(Bloomberg) -- Members of Parliament rejected changes made by the House of Lords to Rishi Sunak’s controversial legislation to declare Rwanda a safe destination for deported asylum seekers, punting the bill back to the UK’s upper chamber.

The legislation is central to Sunak’s pledge to “stop the boats,” as he faces pressure from the right of his Conservative Party to bring down migration by asylum seekers across the English Channel from France ahead of a general election expected later this year. By declaring in law that Rwanda is a safe place to send the migrants, Sunak hopes to bypass a Supreme Court judgment last year that it is not.

Sunak’s administration has repeatedly pledged to get the first deportation flight to Rwanda off the ground by the end of spring, and the legislation debated in the House of Commons on Monday is crucial to that. While ministers have trumpeted that the deterrence provided by their plans contributed to a fall in boat crossings last year of more than a third, the year-to-date numbers are at a record in 2024. 
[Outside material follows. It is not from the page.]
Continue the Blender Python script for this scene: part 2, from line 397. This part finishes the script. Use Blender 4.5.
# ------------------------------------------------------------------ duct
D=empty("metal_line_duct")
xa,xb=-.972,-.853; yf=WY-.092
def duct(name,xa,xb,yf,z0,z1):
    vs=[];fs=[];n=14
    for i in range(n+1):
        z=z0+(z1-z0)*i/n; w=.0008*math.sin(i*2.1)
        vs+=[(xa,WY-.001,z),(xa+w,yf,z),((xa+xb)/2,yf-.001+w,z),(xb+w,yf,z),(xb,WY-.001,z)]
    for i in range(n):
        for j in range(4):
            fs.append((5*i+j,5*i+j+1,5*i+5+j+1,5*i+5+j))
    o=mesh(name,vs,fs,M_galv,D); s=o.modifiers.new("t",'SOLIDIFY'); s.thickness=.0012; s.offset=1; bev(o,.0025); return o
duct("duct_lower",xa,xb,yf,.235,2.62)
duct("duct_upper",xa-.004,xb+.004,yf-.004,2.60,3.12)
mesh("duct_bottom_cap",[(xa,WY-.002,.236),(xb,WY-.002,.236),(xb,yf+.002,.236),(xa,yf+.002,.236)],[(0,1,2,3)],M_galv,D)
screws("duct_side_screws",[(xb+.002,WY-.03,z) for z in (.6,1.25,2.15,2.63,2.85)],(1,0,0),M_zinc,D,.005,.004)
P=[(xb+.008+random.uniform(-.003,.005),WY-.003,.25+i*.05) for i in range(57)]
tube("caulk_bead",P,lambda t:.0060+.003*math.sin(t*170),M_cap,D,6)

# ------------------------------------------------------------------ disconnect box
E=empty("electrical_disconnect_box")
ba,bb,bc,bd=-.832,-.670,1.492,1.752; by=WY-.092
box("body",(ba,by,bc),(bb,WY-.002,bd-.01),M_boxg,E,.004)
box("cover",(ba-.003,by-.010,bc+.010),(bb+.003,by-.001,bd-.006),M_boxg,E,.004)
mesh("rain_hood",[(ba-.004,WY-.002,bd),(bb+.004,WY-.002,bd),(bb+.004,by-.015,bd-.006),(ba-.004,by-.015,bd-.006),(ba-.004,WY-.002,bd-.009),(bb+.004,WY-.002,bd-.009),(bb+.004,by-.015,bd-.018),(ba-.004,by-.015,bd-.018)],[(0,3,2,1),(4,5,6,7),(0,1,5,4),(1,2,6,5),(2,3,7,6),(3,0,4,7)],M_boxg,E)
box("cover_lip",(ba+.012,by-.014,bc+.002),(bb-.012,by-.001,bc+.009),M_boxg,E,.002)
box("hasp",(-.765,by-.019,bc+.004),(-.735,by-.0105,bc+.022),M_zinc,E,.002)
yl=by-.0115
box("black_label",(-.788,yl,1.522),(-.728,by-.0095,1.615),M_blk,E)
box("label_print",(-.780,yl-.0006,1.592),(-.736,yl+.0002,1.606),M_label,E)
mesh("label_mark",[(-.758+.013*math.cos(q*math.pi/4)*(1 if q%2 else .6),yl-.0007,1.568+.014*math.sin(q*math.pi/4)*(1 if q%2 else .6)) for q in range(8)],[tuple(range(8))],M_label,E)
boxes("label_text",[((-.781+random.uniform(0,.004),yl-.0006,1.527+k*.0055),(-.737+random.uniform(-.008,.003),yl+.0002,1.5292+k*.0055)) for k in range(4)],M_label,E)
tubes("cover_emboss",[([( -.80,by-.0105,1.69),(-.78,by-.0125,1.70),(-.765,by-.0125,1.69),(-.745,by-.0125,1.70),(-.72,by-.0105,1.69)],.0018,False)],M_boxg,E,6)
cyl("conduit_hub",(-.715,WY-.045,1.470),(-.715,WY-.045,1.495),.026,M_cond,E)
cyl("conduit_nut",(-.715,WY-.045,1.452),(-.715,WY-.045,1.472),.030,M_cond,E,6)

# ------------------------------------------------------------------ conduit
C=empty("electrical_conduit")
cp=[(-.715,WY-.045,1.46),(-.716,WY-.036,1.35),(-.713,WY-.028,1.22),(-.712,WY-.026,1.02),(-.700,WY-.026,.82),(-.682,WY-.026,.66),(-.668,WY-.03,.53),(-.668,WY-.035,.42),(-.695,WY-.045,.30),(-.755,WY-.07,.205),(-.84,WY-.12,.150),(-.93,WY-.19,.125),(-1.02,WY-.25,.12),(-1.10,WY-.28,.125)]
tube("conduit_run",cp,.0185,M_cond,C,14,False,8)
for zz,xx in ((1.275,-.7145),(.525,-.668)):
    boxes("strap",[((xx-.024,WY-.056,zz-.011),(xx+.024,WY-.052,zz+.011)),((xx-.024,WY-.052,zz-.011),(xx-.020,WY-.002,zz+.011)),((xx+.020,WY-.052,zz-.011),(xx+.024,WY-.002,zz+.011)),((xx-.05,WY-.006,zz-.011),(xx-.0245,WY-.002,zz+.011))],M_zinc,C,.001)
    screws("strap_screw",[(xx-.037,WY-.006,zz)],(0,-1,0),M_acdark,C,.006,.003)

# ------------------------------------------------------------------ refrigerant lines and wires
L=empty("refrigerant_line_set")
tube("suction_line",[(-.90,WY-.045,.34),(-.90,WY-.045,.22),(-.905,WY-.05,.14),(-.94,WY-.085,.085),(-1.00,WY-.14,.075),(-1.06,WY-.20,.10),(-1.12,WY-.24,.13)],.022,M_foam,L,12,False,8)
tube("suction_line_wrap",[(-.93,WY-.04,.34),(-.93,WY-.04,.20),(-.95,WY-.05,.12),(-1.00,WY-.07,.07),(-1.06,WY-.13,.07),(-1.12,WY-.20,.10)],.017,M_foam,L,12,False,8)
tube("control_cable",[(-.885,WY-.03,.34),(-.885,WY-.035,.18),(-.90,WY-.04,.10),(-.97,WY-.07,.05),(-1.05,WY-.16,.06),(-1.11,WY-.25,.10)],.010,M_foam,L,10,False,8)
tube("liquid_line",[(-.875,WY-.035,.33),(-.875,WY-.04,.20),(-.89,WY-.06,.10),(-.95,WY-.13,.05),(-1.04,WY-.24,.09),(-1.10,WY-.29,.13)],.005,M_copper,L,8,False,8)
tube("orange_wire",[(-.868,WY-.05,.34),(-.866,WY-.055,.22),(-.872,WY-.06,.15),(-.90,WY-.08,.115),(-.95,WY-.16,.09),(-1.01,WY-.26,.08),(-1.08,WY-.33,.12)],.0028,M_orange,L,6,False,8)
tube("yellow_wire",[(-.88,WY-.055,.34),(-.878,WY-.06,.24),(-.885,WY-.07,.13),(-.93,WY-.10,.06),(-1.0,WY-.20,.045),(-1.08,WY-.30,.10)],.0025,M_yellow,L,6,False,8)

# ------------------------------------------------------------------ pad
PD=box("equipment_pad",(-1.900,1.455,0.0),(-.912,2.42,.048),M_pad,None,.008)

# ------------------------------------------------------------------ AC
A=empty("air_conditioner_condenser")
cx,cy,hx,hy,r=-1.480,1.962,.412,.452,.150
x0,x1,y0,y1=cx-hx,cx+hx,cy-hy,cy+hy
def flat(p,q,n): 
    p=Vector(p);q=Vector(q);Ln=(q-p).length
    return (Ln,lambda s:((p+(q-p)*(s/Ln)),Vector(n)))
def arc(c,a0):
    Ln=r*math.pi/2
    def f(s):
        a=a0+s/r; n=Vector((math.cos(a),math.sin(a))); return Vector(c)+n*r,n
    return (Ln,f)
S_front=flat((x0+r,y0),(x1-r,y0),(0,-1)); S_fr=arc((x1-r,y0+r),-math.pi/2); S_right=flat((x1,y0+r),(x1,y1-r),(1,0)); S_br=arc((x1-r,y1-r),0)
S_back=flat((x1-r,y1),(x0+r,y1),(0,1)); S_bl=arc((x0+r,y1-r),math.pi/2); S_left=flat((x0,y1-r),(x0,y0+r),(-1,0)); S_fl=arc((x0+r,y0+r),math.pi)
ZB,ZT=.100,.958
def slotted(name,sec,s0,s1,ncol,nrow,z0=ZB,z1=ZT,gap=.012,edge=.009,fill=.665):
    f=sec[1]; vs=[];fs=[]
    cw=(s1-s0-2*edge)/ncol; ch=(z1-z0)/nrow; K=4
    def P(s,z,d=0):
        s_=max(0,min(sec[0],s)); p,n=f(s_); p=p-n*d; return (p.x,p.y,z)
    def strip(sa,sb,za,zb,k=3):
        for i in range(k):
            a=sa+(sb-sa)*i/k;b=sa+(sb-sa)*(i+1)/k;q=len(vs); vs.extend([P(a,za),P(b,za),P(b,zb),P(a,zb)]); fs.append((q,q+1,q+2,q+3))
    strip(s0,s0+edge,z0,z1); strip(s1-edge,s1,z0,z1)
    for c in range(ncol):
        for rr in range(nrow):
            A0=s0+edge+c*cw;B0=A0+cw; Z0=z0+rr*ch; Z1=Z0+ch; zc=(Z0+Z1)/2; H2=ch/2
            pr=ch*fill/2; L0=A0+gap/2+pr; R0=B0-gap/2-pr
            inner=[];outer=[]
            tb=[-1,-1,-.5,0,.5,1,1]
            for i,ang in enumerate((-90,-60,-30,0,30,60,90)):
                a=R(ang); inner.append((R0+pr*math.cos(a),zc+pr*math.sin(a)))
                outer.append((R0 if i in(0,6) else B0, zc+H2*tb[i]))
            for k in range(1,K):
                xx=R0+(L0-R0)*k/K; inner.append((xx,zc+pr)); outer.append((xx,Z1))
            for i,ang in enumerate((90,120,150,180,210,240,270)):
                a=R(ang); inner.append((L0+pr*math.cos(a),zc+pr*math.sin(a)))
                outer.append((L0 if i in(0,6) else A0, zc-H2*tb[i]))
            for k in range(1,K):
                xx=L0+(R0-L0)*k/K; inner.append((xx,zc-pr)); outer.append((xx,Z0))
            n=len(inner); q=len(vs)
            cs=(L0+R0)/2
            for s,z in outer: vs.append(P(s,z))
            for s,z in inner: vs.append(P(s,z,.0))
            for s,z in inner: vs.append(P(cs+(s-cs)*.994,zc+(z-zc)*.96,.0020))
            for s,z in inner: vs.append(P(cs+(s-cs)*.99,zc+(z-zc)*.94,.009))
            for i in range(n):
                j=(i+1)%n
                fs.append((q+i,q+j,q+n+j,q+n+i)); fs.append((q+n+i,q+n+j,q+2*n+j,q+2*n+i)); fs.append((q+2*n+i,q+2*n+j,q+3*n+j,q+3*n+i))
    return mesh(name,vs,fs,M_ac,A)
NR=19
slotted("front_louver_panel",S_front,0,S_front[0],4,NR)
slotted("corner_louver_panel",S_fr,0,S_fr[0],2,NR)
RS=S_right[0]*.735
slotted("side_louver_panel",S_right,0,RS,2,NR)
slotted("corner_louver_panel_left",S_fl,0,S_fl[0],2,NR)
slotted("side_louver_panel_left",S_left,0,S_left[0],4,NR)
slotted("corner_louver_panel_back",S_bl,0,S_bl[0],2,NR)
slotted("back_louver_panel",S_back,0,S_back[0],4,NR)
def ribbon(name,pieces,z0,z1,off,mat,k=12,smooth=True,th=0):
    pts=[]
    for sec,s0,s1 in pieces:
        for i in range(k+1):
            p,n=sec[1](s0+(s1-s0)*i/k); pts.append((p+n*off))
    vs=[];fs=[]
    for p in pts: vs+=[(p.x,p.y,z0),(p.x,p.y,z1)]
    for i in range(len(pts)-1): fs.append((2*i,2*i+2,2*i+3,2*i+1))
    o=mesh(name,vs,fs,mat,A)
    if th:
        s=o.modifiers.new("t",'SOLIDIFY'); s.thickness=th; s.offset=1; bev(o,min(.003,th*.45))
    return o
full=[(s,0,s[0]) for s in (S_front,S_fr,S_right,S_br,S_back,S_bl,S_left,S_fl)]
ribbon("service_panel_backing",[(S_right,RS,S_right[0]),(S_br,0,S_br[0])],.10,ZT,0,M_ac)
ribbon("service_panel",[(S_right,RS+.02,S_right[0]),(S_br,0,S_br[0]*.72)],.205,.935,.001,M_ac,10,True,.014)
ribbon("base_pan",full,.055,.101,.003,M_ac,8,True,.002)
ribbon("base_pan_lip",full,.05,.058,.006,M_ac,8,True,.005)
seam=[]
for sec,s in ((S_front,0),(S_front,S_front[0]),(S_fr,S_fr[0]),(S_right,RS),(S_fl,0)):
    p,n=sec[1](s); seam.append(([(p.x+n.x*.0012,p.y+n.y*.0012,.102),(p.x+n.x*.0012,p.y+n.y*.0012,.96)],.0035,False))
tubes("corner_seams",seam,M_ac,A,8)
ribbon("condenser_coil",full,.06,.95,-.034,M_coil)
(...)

Earlier this year, peers passed 10 amendments to Sunak’s bill, including provisions to reinstate the ability of courts and officials to decide whether Rwanda is a “safe” country in individual cases, and to prevent the deportation of unaccompanied children who are wrongly assessed as adults. Other changes aimed to force the Home Secretary to provide transparency on the number of migrants to be sent to Rwanda and the timetable, and to prevent the removal of human trafficking or modern slavery victims and people who have acted as agents or allies to UK armed forces.

But the government said it rejected the proposals, and on Monday, in a series of votes the House of Commons voted to strip out all of the Lords amendments, sending the bill back to the peers as part of a process known as ping pong. Typically in such situations, the unelected Lords back down, and the government expects the bill to complete its passage into law later this week. 

“The boats have kept coming, the backlog has kept growing, and the people smugglers are still laughing all the way to the bank,”  Stephen Kinnock, the opposition Labour Party’s shadow immigration minister, told the House of Commons. “Two years of headline-chasing gimmicks, two years of pursuing a policy that is fundamentally unworkable, unaffordable and unlawful.”